MOBLAND dialoga con clásicos del cine de mafias —El Padrino, The Long Good Friday, Animal Kingdom— pero también con dramas familiares de largo aliento. No hay aquí héroes ni redenciones fáciles: hay ciclos de violencia, pactos que se cumplen por obligación y amores que no logran sobrevivir al peso de la sangre.
En el fondo, la serie habla de cómo los hijos intentan romper —o repetir— las cadenas de sus padres. De cómo la idea de “familia” puede ser una promesa o una condena. De cómo la lealtad, cuando se convierte en credo, deja de ser virtud para convertirse en trampa.
MOBLAND es una serie que desafía al espectador a mirar más allá del espectáculo. No se contenta con mostrarnos un mundo de crimen y poder: quiere que sintamos las grietas que lo sostienen. Es una obra coral, compleja y visualmente poderosa, donde cada decisión —de guion, de vestuario, de iluminación— está al servicio de una tragedia de largo alcance.
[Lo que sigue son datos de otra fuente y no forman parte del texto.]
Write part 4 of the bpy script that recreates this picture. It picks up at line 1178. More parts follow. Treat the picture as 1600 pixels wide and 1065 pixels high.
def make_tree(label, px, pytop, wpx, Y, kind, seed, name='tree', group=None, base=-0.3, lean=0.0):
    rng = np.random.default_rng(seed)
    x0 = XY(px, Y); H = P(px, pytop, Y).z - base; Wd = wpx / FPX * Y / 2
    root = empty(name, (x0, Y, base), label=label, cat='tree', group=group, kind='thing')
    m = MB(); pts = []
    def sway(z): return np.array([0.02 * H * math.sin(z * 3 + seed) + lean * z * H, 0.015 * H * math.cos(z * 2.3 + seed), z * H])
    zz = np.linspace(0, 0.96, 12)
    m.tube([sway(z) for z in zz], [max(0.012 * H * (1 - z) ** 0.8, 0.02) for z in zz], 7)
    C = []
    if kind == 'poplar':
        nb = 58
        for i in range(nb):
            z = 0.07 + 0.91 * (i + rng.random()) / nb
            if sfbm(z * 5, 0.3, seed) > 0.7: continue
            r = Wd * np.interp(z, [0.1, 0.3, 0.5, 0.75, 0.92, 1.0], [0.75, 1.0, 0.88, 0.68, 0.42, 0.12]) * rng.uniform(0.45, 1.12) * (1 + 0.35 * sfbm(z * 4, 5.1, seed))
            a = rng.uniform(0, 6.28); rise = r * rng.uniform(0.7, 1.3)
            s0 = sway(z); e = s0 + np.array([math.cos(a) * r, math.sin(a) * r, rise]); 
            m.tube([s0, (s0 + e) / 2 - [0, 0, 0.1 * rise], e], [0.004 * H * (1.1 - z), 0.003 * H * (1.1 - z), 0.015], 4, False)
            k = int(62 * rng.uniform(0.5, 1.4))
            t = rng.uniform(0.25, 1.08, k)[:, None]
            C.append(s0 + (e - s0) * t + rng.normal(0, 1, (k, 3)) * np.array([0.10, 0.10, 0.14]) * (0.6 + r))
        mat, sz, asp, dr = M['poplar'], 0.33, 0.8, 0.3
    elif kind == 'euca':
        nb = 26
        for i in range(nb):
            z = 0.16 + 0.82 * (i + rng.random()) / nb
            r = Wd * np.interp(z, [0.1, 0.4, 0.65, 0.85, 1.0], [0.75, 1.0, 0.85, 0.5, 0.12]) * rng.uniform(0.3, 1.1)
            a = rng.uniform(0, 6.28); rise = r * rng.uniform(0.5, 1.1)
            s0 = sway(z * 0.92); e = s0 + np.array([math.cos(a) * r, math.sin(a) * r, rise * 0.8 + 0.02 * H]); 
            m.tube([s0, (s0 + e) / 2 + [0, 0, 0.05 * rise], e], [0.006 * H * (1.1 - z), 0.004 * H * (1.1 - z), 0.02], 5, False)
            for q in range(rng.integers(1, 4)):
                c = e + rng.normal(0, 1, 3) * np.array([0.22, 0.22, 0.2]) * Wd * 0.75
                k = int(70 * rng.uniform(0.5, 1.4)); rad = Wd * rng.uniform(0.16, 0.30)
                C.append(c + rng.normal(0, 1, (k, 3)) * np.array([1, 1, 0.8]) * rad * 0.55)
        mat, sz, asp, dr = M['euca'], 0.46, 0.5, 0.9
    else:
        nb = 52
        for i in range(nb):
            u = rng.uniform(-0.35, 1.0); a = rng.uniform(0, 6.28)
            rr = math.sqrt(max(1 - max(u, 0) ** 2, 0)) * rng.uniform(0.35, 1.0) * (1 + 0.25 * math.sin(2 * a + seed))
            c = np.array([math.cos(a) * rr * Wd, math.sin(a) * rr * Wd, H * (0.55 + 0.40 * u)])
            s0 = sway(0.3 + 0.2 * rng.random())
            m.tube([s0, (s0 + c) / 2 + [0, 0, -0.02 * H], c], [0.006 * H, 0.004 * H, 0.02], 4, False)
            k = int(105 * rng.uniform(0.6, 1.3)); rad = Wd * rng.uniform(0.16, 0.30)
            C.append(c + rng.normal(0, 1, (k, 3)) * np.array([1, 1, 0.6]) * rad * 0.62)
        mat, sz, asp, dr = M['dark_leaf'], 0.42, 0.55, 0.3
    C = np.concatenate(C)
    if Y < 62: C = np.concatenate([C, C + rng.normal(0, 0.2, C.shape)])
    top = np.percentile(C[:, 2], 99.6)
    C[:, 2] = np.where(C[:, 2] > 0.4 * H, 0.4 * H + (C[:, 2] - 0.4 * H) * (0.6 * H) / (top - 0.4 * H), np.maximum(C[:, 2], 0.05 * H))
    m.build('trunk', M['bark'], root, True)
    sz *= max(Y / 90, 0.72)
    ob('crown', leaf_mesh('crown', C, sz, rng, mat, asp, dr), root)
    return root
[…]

Guy Ritchie, sin renunciar a su estilo, ha dado aquí el salto a la madurez narrativa. Y lo ha hecho con sangre, sudor y cicatrices. Porque MobLand no es solo una guerra entre familias. Es una guerra contra uno mismo. Contra la herencia. Contra la certeza de que, por mucho que uno intente huir… siempre regresa al lugar donde empezó.